Two: set direction so clear it survives you. Your team should know what to do when you go on holiday for two weeks. If they need you to make every decision, you're not a leader, you're a single point of failure with a fancy title. Clarity is your real product.
Three: remove obstacles. Your team will tell you what's broken if you let them. Their list is almost never the list you'd write yourself. The job is to fix the things on their list, not yours. Most managers I see are buried in their own list... and ignoring the one which would unblock five people on Monday.
Four: develop the people. This is the bit nobody trained you for. It's also the bit where your real legacy lives. Your direct reports five years from now will remember whether you grew them or used them. Nothing else.

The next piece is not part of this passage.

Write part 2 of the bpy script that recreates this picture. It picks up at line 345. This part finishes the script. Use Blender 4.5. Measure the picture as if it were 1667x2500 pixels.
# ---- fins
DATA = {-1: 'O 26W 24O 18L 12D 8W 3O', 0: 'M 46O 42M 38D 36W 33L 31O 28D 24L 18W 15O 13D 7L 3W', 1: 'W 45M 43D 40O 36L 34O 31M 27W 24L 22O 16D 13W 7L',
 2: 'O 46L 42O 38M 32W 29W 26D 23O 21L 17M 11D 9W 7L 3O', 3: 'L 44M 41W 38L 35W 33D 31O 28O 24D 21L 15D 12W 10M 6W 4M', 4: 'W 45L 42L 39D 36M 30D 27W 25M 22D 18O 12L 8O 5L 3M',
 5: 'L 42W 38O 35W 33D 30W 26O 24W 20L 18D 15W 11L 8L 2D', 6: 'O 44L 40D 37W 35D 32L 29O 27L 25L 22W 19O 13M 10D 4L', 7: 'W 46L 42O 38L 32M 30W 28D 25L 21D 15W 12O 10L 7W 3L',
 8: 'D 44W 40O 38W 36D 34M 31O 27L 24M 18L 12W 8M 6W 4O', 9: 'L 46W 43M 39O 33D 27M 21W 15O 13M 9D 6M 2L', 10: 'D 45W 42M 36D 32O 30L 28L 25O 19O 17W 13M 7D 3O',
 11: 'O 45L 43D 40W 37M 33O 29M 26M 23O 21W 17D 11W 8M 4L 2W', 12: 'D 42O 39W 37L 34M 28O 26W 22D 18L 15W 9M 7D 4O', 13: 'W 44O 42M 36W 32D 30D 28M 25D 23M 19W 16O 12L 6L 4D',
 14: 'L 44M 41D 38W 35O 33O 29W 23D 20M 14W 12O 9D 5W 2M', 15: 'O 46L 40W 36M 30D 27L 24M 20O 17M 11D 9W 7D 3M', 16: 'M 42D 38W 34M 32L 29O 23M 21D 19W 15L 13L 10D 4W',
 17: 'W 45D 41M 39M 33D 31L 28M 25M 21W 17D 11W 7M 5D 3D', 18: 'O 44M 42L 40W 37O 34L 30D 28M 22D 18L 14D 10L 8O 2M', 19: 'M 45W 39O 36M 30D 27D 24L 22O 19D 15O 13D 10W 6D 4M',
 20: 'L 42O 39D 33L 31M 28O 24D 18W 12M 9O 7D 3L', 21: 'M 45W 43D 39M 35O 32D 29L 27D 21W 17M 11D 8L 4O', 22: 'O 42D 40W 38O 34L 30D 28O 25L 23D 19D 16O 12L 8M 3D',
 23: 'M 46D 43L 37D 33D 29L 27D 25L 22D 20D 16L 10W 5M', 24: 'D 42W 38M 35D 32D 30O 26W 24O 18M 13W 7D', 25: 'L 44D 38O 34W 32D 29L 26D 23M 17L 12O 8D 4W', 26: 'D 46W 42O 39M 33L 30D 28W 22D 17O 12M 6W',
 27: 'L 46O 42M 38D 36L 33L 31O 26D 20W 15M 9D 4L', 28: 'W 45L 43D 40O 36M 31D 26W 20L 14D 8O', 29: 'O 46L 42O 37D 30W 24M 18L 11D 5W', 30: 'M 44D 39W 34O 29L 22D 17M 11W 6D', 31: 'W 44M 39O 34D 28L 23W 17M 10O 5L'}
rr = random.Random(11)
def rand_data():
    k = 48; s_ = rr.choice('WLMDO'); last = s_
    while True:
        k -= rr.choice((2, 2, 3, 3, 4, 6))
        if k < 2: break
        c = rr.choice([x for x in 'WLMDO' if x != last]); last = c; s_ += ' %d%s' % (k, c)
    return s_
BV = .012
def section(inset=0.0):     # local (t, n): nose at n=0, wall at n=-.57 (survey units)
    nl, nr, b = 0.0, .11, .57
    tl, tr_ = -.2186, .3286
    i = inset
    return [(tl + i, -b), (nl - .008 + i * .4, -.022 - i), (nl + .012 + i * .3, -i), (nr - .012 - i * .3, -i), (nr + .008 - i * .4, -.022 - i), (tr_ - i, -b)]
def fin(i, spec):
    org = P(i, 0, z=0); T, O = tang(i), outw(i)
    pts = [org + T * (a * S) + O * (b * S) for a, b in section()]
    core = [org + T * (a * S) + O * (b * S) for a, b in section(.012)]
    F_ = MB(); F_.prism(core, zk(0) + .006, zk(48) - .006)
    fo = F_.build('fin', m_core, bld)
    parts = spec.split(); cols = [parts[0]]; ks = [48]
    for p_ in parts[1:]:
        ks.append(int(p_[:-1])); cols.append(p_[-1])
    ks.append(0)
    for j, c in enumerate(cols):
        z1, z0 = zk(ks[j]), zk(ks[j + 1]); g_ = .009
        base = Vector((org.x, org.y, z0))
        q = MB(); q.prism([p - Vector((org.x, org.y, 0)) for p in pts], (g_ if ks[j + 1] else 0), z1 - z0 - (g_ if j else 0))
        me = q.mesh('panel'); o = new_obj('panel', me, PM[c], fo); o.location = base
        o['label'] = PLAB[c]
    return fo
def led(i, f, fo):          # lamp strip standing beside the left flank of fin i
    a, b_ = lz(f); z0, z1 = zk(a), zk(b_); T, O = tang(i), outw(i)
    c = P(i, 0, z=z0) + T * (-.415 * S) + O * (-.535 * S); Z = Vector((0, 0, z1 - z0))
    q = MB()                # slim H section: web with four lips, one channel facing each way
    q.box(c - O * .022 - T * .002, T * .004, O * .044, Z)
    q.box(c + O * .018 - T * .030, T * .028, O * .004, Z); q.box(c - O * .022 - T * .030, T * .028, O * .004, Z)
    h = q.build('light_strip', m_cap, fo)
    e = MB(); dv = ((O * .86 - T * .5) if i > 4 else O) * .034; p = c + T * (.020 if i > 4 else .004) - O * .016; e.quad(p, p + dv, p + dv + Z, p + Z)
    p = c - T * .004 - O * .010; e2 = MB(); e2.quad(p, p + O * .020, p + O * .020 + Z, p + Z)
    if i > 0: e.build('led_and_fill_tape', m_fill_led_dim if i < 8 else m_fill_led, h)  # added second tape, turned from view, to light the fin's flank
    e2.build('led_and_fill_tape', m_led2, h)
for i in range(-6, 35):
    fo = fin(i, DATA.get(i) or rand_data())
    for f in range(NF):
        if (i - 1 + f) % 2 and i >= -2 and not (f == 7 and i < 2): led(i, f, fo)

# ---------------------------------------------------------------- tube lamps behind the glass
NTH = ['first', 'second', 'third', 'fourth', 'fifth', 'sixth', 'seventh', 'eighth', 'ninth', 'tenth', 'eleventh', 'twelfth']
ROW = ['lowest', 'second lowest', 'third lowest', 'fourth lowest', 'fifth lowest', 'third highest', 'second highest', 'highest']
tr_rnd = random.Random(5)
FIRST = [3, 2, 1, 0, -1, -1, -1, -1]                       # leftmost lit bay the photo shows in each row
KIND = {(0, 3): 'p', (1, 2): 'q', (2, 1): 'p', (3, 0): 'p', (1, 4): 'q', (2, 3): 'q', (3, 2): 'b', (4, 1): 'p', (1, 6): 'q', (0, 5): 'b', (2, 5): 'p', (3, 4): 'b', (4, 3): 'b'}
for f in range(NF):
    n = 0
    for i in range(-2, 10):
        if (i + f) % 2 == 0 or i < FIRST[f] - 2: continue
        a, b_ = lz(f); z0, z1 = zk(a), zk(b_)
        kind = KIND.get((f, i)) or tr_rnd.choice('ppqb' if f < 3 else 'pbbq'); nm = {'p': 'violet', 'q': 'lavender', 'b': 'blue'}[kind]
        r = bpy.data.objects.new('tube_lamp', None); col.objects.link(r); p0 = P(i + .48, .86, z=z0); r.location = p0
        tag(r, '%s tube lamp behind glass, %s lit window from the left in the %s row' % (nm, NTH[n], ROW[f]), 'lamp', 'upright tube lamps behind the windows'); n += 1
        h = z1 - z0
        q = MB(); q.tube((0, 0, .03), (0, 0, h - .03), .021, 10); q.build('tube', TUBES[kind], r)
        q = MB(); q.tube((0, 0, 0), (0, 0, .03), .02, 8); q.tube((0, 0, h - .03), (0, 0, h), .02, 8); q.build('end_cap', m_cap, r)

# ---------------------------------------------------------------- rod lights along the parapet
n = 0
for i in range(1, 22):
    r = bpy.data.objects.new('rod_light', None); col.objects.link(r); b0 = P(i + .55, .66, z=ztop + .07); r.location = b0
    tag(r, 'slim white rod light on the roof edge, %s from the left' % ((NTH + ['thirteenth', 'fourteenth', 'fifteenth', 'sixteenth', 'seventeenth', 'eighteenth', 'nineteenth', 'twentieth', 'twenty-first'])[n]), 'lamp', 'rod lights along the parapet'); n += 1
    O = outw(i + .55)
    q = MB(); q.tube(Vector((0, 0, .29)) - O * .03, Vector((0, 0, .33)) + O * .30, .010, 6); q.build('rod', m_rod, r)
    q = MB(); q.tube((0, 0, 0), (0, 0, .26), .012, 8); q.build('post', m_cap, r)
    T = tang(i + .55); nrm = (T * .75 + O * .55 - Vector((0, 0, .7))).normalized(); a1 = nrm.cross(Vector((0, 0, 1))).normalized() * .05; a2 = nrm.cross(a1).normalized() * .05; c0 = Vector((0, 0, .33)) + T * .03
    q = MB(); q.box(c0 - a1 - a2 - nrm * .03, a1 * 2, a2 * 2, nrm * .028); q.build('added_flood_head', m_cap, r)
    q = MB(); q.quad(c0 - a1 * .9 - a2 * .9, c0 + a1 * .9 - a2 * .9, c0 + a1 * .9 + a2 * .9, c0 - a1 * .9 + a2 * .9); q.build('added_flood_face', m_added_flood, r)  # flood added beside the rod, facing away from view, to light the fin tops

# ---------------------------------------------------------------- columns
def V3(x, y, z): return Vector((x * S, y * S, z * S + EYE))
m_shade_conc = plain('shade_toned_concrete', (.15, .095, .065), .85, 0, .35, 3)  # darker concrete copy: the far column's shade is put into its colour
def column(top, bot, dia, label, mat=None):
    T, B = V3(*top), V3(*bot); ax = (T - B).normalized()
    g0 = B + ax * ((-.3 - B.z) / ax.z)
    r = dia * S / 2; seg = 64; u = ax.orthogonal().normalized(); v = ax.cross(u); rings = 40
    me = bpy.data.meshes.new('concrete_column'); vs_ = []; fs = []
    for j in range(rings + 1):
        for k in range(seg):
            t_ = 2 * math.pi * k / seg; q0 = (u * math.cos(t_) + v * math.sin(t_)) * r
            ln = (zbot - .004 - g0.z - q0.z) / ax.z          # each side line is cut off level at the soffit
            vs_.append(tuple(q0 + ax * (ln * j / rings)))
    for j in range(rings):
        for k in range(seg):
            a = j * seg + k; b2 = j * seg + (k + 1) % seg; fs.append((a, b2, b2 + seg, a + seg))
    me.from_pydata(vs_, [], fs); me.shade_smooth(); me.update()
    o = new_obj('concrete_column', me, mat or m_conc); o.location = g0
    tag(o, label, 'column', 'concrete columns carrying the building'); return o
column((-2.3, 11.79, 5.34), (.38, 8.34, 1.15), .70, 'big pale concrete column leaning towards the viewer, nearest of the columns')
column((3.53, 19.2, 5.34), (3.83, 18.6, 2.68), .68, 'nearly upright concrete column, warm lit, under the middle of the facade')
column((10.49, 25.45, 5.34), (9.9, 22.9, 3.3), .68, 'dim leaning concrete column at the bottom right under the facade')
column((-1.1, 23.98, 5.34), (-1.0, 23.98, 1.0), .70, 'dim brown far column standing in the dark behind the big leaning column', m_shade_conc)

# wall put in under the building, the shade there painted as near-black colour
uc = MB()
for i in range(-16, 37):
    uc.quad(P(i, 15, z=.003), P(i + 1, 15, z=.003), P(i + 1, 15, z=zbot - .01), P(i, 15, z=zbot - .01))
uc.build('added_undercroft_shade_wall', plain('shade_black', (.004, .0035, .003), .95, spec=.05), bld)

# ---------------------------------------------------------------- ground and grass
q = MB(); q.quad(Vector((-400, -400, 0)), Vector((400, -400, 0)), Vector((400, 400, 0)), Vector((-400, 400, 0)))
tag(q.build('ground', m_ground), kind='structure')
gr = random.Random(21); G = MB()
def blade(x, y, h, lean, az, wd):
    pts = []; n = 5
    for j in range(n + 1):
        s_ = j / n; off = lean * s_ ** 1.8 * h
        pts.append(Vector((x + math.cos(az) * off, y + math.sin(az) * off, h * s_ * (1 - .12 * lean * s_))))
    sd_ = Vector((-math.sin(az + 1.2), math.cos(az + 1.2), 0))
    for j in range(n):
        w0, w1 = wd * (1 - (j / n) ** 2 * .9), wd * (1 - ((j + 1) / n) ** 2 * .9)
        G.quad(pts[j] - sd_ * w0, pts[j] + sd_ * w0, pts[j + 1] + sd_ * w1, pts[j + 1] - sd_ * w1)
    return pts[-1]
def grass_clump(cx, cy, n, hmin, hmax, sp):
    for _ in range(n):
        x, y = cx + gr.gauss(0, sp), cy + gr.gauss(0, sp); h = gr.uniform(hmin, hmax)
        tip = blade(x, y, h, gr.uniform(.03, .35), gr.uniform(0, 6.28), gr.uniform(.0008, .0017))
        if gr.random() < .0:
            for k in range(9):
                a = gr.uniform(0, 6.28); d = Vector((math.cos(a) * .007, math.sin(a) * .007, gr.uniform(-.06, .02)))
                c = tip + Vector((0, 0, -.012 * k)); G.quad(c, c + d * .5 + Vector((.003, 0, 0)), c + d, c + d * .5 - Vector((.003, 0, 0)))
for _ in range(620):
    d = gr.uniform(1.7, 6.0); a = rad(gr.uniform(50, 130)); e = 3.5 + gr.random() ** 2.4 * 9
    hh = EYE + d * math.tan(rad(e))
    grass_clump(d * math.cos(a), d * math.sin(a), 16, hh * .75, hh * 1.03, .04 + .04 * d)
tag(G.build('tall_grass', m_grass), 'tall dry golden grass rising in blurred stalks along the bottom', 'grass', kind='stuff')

Five: tell the truth, kindly. Dan Greene calls this "feedback as a daily habit, not an annual event." If feedback feels awkward, you waited too long. If silence feels safer than honesty, you're not protecting anyone... you're protecting yourself.
Notice what's not on the list. Being the best technically. Having the most output. Being the smartest. Knowing every answer. Charisma. Confidence. The whole bag of "leader vibes" Tomas Chamorro-Premuzic spends a whole book dismantling.
The McKinsey podcast where he discussed the research has a line I wrote on a sticky note above my desk: most leaders are promoted for style, not substance. We pick the bombastic, confident person... and then we're surprised when their team is scared and their numbers slowly tank.

What you do about it
If you're a leader reading this, three things worth trying tomorrow.
Ask the question. Pick one direct report. Ask them: "What's the most useful thing I do for you, and what's the most useless?" Then shut up. Don't defend. Write it down. Do something with it inside two weeks. If you've never done this, the first answer will be polite. The second will be honest. The third is where the gold is.
Audit your calendar. Open last week. How many hours did you spend on the old job (the doing) versus the new job (the people, the direction, the obstacles)? If the ratio is more than 30/70 in favour of doing, you have a job-confusion problem. The calendar is the only honest record of what you believe your job is.
Pick your training. Not the corporate-mandated stuff. Pick one book, one peer group, one coach. The Gallup data was clear: supervisors trained in the past year were 79% more likely to be engaged and 19% less likely to be burned out. (Gallup) Training works. The problem is 23% of supervisors have never had any.
If you're an organisation reading this, one thing only.
Stop promoting purely on output. Build a separate technical track for your best individual contributors so they don't have to take a management role to get paid more. Promote into management based on whether the person has shown they make others around them better. Without those data, start collecting it... ask the team, not the boss.
The job nobody warned you about
I noticed quiet-quitting culture trending again on Reddit this week, in the AskReddit work-life threads. The pattern keeps repeating: people aren't leaving jobs, they're leaving managers. The same finding shows up in every workplace study I've read for 20 years.
The hard part is the 99.5% number isn't going anywhere until we change how we pick the 65%. And we won't change how we pick them until enough of us... bosses, ex-bosses, future bosses... admit out loud the day you took the title was the day the job changed.
So here's the question I'd leave you with. Forget what's on your business card. Forget what your boss thinks your job is.
If you asked the five people who report to you what your job is... not the title, the job... what would they say? And does it look anything like what you've been spending your week on?
If those two answers don't match, you already know what to do.
I'd love to hear what you find. The honest version, not the polished one.